Hamas pada 7 Oktober lalu melancarkan serangan mendadak ke Israel, menewaskan lebih dari 1.400 orang dan menyandera sejumlah orang ke Gaza. Sebagai balasan, Israel melancarkan apa yang tampaknya merupakan kampanye militer paling intens di Gaza dalam beberapa tahun terakhir dengan pengeboman besar-besaran, dan bersiap untuk melakukan serangan darat secara masif guna menghancurkan Hamas dan faksi-faksi bersenjata lainnya di daerah kantong Palestina tersebut.
Sepekan lalu, tentara Israel memerintahkan lebih dari 1 juta orang, sekitar setengah dari populasi daerah kantong tersebut, untuk meninggalkan Gaza City dan wilayah utara lainnya dalam waktu 24 jam. Sejak saat itu, banyak warga sipil mengungsi ke arah selatan dan berlindung di kamp-kamp yang dikelola Perserikatan Bangsa-Bangsa (PBB).

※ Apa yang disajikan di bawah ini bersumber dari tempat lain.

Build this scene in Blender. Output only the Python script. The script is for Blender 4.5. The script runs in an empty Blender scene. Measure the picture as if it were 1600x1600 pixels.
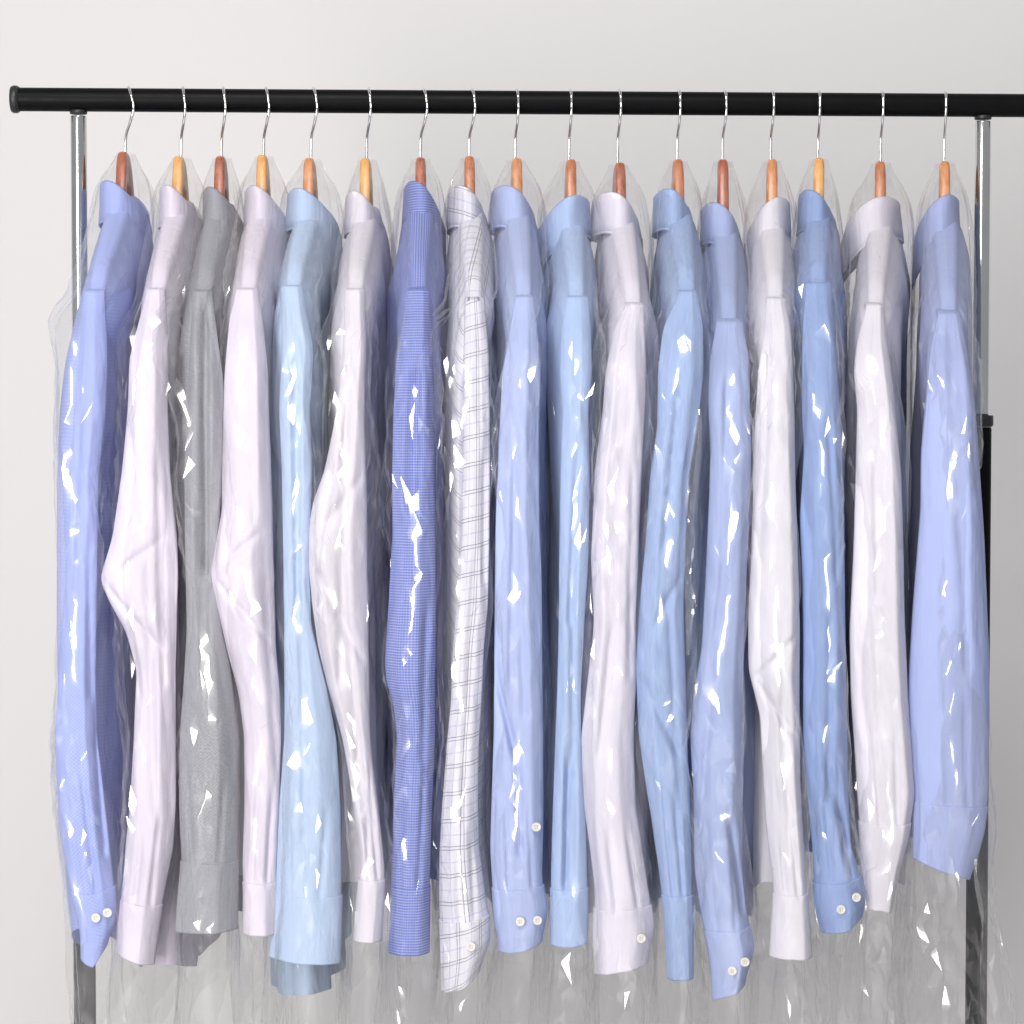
import bpy, math, random
import numpy as np
from mathutils import Vector, Matrix

random.seed(7)
sc = bpy.context.scene
COL = sc.collection

# ------------------------------------------------------------------ camera
RAIL_Z = 1.60
MM = 0.0007                     # metres per photo pixel in the plane of the rail
D = 2.4
F = D / MM
PITCH, YAW = math.radians(2.1), math.radians(2.36)
T = np.array([0.0, 0.0, RAIL_Z - (800 - 164) * MM])
fw = np.array([math.sin(YAW) * math.cos(PITCH), math.cos(YAW) * math.cos(PITCH), -math.sin(PITCH)])
CAM = T - D * fw
rt = np.cross(fw, [0, 0, 1.0]); rt /= np.linalg.norm(rt)
up = np.cross(rt, fw)

def at(px, py, Y):
    """photo pixel -> world point on the plane y = Y"""
    px = np.asarray(px, float); py = np.asarray(py, float)
    d = fw * F + rt * (px[..., None] - 800) + up * (800 - py[..., None])
    k = (Y - CAM[1]) / d[..., 1]
    return CAM + d * k[..., None]

def atx(px, py, Y): return at(px, py, Y)[..., 0]
def atz(px, py, Y): return at(px, py, Y)[..., 2]

# ------------------------------------------------------------------ noise
class Noise:
    def __init__(s, seed):
        r = np.random.RandomState(seed)
        s.p = r.permutation(512); s.g = r.uniform(0, 2 * np.pi, 512); s.v = r.uniform(-1, 1, 512)
    def h(s, i, j): return s.p[(s.p[i & 511] + j) & 511]
    def perlin(s, x, y):
        x = np.asarray(x, float); y = np.asarray(y, float)
        x, y = np.broadcast_arrays(x, y)
        i = np.floor(x).astype(int); j = np.floor(y).astype(int)
        fx = x - i; fy = y - j
        def gr(di, dj):
            a = s.g[s.h(i + di, j + dj)]
            return np.cos(a) * (fx - di) + np.sin(a) * (fy - dj)
        u = fx * fx * fx * (fx * (fx * 6 - 15) + 10); v = fy * fy * fy * (fy * (fy * 6 - 15) + 10)
        a = gr(0, 0) * (1 - u) + gr(1, 0) * u; b = gr(0, 1) * (1 - u) + gr(1, 1) * u
        return (a * (1 - v) + b * v) * 1.5
    def facet(s, x, y):
        """piecewise planar triangles with sharp creases"""
        x, y = np.broadcast_arrays(np.asarray(x, float), np.asarray(y, float))
        k = (x + y) * 0.3660254
        X = x + k; Y = y + k
        i = np.floor(X).astype(int); j = np.floor(Y).astype(int)
        fx = X - i; fy = Y - j
        V = lambda a, b: s.v[s.h(a, b)]
        c0 = V(i, j); c2 = V(i + 1, j + 1)
        lo = np.where(fx > fy, V(i + 1, j), V(i, j + 1))
        mx = np.maximum(fx, fy); mn = np.minimum(fx, fy)
        return c0 * (1 - mx) + lo * (mx - mn) + c2 * mn

def sstep(a, b, x):
    t = np.clip((np.asarray(x, float) - a) / (b - a), 0, 1)
    return t * t * (3 - 2 * t)

def curve(rows, ys, sig=9):
    """smooth interpolation of traced rows (y, value)"""
    r = np.array(rows, float)
    full = np.arange(r[0, 0] - 60, r[-1, 0] + 61, 2.0)
    v = np.interp(full, r[:, 0], r[:, 1])
    n = int(sig * 3 / 2) + 1
    k = np.exp(-0.5 * (np.arange(-n, n + 1) * 2 / sig) ** 2); k /= k.sum()
    v = np.convolve(np.pad(v, n, mode='edge'), k, 'valid')
    return np.interp(ys, full, v)

# ------------------------------------------------------------------ object helpers
def new_mesh(name, verts, faces, mats, parent=None, uvs=None, smooth=True, mat_idx=None):
    me = bpy.data.meshes.new(name)
    verts = np.asarray(verts, float).reshape(-1, 3)
    if parent is not None:
        verts = verts - np.array(parent_origin(parent))
    if isinstance(faces, np.ndarray):
        me.vertices.add(len(verts)); me.vertices.foreach_set('co', verts.ravel())
        n4 = len(faces); me.loops.add(n4 * 4); me.loops.foreach_set('vertex_index', faces.ravel().astype(np.int32))
        me.polygons.add(n4); me.polygons.foreach_set('loop_start', np.arange(n4, dtype=np.int32) * 4); me.polygons.foreach_set('loop_total', np.full(n4, 4, np.int32))
        me.update(calc_edges=True)
    else:
        me.from_pydata(verts.tolist(), [], faces)
    for m in (mats if isinstance(mats, (list, tuple)) else [mats]): me.materials.append(m)
    if smooth: me.polygons.foreach_set('use_smooth', [True] * len(me.polygons))
    if mat_idx is not None: me.polygons.foreach_set('material_index', mat_idx)
    if uvs is not None:
        li = np.empty(len(me.loops), int); me.loops.foreach_get('vertex_index', li)
        uv = me.uv_layers.new(name='UVMap')
        uv.data.foreach_set('uv', np.asarray(uvs, float).reshape(-1, 2)[li].ravel())
    me.update()
    o = bpy.data.objects.new(name, me); COL.objects.link(o)
    if parent is not None: o.parent = parent
    return o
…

Sejauh ini, sekitar 1,6 juta orang, atau lebih dari 60 persen populasi di Jalur Gaza, telah mengungsi akibat serangan Israel yang sedang berlangsung, menurut penilaian terbaru dari Kantor Koordinasi Urusan Kemanusiaan (Office for the Coordination of Humanitarian Affairs/OCHA) PBB.
Terlepas dari ancaman dan tantangan yang ada, banyak warga Palestina tetap bertekad untuk tidak tersingkirkan lagi. Mohammed Abu Ruzq, seorang penduduk di sebuah kamp yang berpopulasi padat di Rafah, mengungkapkan perlawanannya yang tak tergoyahkan.
“Mereka ingin membunuh kami, menghancurkan rumah kami, dan membuat kami kelaparan, tetapi kami tidak akan menuruti keinginan mereka,” ujarnya.